Living in the Future was integral to Lammas’s success, providing much-needed publicity and support, and explaining the plans and philosophy of its residents to sceptics, naysayers and concerned local residents. The popularity of the series on the internet has also attracted a regular influx of visitors from the UK, Europe and further afield who want to replicate the success of Lammas back home.

Undercurrents and the internet

Internet series allow filmmakers to edit as they go rather than have to wait to finish filming before putting everything together, Helen says. Their advantage over television is their immediate global distribution and their longevity, a searchable resource rather than a flash in the pan. They gather a following as they progress, and are also helpful in financial terms as a product to show to potential investors. The Film Agency for Wales awarded Helen funds to complete another series, On the Push, exploring the impact of climate change on the seas around the Gower, three months into filming. Living in the Future received funding from the Welsh Assembly Government.

Helen explains that being a ‘crew of one’ allows her to build up strong relationships with her subjects, and that filming them over a long period made them more relaxed and natural in front of the camera, a trust cemented by being on the same side. Getting under the skin of the story like this is something the mainstream media cannot do – or has historically not wanted to.

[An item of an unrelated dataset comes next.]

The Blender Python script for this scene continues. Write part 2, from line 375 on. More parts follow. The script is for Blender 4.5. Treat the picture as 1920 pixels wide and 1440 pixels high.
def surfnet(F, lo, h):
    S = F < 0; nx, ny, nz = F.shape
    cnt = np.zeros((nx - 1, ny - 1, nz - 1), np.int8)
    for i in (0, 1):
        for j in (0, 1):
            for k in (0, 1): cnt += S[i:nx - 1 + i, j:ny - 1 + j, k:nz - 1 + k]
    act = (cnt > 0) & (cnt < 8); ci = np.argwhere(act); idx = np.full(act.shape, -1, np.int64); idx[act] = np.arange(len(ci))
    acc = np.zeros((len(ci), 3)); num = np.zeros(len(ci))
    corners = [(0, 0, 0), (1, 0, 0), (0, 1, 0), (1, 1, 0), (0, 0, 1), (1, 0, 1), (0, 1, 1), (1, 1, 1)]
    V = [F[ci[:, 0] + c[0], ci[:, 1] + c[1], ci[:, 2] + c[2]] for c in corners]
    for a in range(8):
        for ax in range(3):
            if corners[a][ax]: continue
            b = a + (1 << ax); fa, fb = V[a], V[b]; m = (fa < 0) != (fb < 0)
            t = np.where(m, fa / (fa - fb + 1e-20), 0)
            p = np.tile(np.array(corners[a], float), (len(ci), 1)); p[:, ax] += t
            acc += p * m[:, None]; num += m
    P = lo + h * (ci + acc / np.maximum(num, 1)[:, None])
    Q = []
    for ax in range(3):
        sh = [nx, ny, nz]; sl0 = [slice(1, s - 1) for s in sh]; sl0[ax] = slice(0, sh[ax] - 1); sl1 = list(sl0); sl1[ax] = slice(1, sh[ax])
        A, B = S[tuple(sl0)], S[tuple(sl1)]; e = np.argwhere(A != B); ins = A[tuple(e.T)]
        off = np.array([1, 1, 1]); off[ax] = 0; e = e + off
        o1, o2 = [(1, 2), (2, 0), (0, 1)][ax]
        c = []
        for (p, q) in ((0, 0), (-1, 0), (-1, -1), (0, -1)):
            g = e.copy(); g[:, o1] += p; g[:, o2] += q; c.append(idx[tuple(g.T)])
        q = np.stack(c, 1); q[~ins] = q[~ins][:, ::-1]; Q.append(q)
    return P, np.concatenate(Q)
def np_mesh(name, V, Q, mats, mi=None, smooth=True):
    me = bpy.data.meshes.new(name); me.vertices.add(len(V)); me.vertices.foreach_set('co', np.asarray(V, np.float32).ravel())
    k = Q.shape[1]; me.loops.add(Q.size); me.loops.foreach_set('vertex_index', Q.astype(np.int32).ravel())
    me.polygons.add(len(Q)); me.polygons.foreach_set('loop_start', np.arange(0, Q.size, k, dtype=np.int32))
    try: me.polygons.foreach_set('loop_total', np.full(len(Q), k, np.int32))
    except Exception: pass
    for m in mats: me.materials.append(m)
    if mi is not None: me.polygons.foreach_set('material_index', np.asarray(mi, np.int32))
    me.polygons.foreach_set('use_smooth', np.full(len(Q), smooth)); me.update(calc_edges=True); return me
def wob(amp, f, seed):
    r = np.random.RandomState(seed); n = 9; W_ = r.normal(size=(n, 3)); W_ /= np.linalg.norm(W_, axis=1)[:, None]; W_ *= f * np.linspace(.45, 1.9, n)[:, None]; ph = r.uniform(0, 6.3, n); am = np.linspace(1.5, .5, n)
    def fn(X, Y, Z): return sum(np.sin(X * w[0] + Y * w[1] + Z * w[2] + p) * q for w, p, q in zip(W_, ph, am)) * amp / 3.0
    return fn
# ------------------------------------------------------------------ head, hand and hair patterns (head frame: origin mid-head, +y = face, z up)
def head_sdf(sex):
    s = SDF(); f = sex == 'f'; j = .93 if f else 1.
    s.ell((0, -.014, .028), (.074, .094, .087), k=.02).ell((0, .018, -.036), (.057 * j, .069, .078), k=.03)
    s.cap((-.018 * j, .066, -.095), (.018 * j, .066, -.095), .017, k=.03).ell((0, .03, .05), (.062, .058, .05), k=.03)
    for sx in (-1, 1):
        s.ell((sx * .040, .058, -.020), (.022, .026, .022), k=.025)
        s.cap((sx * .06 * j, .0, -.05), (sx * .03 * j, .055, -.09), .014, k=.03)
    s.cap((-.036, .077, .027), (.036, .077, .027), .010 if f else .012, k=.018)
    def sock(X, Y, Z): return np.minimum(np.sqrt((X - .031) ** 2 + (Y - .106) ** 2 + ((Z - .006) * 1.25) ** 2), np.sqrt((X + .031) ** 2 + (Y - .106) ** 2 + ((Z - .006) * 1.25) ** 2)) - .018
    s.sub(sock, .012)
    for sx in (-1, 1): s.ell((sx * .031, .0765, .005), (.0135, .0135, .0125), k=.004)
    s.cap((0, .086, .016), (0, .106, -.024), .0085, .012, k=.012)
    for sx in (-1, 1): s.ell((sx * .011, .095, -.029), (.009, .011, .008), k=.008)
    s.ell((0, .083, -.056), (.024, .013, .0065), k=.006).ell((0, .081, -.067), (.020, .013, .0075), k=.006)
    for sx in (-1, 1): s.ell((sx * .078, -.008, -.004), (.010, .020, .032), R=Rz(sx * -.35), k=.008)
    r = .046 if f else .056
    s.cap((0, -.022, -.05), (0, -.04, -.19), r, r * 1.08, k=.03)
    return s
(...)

Indeed, one of the reasons Undercurrents was set up in 1993 was to redress the one-sided reporting of eco activism and the environmental movement. That was the year John Major’s Conservative government rolled out a number of controversial road-building schemes and introduced the Criminal Justice Bill, effectively outlawing direct action protests. Its first audience community were the road protesters of the day.

‘Undercurrents was reflecting their lives back to them in a positive way, not as the dirty, disruptive hippies the mainstream media was portraying them as. It’s the same principle with Living in the Future. The planning system was very down on low-impact building at the time we started filming, and it had many critics, but the series reassured the residents of Lammas that what they were doing was important, encouraged them to keep experimenting, to find a way that worked and would be useful to others. Those films are now being shown to sustainable builders, community livers and anyone else who is interested in that way of being.’

Films such as these have the power to help their subjects and an ever-growing audience around the world understand why they’re driven to pursue their environmental goals and to keep doing so, Helen says, instead of dropping back into something more familiar, safer, easier.

‘The more accessible those ideas are, the more normal they become. The films’ subjects come across as intelligent people doing what they believe in; their way of life seems more accessible, meaning all or parts of it can taken on board more easily.’